--- Exercise directions ---
Please quote exactly the lines below from the line containing "c = mix(t, foot" to the line containing "r1, .12, .001)", both lines included, and nothing else.

--- Data shown ---
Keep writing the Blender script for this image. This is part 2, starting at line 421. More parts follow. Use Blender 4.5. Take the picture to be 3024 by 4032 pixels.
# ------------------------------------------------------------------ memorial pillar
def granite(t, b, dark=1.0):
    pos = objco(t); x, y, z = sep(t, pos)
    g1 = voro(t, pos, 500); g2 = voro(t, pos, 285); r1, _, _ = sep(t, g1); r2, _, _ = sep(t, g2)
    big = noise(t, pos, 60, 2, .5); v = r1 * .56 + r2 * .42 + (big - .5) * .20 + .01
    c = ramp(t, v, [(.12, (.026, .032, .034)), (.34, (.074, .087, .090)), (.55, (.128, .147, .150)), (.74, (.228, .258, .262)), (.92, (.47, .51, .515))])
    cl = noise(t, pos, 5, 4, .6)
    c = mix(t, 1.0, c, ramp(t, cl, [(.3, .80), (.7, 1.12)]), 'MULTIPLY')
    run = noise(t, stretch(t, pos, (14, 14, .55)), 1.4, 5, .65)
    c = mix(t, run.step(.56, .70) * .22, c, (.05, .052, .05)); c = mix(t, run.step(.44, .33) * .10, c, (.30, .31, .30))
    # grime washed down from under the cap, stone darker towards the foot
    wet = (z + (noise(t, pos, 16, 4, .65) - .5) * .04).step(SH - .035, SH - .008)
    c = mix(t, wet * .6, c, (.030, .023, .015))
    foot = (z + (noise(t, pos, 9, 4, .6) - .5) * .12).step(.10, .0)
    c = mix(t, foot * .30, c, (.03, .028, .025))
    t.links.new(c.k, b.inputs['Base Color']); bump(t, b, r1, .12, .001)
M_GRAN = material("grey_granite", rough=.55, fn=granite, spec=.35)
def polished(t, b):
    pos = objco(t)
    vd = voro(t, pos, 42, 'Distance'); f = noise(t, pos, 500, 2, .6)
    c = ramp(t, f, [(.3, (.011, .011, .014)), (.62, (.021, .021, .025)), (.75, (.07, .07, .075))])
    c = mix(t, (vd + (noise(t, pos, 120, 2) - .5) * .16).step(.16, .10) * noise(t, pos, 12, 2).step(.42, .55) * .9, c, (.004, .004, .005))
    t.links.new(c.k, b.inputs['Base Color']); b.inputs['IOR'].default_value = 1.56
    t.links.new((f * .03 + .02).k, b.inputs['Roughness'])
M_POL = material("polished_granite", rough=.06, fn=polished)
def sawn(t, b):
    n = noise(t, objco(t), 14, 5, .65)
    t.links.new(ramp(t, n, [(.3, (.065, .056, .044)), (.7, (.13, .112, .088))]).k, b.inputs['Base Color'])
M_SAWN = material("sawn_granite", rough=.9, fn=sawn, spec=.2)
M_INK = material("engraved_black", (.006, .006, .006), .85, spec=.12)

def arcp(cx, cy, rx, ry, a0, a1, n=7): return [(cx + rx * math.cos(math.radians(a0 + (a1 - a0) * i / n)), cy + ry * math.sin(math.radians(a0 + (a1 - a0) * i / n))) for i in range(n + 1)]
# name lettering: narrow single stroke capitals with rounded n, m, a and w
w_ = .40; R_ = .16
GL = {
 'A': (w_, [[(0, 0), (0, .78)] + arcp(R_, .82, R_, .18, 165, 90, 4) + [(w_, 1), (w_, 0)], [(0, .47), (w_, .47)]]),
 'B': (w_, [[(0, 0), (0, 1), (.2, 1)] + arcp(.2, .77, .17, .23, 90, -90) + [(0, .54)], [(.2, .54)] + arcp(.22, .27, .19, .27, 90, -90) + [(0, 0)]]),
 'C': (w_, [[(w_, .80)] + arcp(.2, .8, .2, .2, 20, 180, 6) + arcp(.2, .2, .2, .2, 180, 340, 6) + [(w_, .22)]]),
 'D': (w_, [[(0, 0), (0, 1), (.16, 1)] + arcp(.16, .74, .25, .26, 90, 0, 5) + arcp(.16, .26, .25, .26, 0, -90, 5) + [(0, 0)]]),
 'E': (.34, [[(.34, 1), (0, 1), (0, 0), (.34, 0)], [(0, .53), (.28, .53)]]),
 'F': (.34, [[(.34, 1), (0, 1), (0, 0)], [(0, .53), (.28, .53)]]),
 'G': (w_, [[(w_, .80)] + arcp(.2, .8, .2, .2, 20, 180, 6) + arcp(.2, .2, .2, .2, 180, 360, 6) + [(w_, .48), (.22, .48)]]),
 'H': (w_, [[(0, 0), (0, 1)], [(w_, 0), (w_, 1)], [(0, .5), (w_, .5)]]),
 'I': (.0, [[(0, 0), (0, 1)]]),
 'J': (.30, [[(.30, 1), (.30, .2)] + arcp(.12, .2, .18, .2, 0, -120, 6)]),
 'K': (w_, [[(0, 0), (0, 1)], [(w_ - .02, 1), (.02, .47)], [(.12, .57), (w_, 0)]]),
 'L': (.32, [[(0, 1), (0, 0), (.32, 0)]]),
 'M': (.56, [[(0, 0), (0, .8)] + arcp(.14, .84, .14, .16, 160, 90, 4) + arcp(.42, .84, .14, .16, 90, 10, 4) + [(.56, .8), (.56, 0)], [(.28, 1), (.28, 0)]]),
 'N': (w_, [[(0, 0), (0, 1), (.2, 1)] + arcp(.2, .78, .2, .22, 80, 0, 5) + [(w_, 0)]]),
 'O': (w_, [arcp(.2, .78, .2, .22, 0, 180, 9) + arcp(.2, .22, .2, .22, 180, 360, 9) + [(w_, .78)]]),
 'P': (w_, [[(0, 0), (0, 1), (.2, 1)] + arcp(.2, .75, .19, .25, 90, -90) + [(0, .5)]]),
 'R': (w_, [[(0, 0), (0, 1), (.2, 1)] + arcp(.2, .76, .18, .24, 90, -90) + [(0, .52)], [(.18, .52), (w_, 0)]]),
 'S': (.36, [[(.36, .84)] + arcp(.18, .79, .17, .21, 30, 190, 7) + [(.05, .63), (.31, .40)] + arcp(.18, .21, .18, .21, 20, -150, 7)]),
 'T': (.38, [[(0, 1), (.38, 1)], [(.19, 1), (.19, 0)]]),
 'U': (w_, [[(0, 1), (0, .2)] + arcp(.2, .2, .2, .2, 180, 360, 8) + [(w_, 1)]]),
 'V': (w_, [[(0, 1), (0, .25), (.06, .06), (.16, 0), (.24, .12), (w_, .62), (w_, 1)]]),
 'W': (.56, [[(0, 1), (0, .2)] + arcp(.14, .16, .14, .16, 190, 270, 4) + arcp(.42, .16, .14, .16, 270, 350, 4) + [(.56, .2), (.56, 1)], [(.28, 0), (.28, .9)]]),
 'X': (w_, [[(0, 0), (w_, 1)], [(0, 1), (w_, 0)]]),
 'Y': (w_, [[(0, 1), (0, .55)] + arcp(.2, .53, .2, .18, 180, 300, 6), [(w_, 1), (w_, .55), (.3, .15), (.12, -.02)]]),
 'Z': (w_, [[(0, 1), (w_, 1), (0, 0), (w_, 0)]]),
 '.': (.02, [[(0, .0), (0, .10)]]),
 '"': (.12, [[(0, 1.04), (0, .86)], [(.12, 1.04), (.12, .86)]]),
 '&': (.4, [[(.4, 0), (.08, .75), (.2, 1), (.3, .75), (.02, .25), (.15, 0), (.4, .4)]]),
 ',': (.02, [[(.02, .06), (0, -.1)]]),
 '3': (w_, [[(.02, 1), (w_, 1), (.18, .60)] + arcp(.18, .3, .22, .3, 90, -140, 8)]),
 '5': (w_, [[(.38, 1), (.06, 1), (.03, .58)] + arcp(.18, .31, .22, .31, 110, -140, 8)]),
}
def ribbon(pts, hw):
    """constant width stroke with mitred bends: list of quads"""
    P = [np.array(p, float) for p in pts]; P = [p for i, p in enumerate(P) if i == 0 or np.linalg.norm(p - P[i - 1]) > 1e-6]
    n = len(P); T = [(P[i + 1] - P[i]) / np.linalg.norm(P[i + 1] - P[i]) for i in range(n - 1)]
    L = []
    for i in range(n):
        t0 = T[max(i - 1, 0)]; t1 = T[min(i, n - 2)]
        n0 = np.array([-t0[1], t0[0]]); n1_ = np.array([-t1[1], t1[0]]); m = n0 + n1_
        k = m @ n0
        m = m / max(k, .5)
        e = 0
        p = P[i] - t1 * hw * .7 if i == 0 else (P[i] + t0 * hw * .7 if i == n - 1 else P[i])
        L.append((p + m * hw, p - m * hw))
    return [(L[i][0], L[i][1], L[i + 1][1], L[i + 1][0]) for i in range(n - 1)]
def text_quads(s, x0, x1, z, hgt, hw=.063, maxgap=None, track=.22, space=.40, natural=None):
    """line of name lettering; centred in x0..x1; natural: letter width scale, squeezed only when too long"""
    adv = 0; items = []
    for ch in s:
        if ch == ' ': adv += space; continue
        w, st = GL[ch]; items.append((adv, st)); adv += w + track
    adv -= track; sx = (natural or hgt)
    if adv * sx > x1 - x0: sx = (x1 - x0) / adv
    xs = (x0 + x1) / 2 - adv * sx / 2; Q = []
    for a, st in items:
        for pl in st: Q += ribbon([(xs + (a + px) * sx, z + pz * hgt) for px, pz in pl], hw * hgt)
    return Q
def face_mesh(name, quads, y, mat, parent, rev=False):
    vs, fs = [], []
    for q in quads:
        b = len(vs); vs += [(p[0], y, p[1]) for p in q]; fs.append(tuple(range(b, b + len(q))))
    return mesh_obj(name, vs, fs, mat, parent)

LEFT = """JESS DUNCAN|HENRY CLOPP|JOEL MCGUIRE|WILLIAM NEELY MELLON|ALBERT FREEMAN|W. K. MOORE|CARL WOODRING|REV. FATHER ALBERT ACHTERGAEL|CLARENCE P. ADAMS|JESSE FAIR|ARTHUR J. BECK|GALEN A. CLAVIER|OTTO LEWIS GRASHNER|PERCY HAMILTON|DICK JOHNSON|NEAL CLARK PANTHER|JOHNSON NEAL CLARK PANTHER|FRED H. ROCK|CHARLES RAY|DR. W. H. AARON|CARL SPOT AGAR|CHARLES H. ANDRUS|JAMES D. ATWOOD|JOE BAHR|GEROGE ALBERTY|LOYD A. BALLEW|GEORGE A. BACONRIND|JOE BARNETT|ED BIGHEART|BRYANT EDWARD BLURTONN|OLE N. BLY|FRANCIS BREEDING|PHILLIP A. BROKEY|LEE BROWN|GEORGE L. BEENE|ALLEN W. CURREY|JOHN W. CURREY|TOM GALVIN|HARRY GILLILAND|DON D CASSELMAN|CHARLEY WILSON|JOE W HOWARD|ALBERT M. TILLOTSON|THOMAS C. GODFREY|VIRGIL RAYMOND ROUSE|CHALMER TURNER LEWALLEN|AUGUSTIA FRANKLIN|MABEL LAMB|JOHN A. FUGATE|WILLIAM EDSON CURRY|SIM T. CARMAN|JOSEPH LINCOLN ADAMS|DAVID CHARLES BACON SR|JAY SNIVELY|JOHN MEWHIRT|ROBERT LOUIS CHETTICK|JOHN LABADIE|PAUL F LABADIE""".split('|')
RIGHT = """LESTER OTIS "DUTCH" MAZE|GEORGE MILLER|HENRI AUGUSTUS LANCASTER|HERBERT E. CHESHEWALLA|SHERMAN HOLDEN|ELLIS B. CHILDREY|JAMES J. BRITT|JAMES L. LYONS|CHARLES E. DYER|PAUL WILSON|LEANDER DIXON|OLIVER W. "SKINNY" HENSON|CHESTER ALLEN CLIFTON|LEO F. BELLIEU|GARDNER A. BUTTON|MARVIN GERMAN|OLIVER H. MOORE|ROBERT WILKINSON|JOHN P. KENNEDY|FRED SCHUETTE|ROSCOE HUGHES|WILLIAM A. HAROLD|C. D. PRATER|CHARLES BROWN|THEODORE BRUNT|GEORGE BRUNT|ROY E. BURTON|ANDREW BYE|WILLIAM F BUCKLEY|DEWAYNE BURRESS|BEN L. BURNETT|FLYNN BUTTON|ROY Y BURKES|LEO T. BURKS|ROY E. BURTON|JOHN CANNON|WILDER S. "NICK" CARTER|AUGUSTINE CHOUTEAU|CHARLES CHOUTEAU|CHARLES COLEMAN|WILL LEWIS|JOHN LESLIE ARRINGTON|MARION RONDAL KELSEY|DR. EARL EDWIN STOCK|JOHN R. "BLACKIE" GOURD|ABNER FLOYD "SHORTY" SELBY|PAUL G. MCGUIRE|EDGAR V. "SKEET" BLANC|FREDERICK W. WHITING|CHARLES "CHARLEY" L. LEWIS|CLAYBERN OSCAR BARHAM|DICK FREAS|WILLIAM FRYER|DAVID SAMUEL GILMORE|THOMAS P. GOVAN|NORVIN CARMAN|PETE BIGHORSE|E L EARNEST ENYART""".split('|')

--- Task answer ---
    c = mix(t, foot * .30, c, (.03, .028, .025))
    t.links.new(c.k, b.inputs['Base Color']); bump(t, b, r1, .12, .001)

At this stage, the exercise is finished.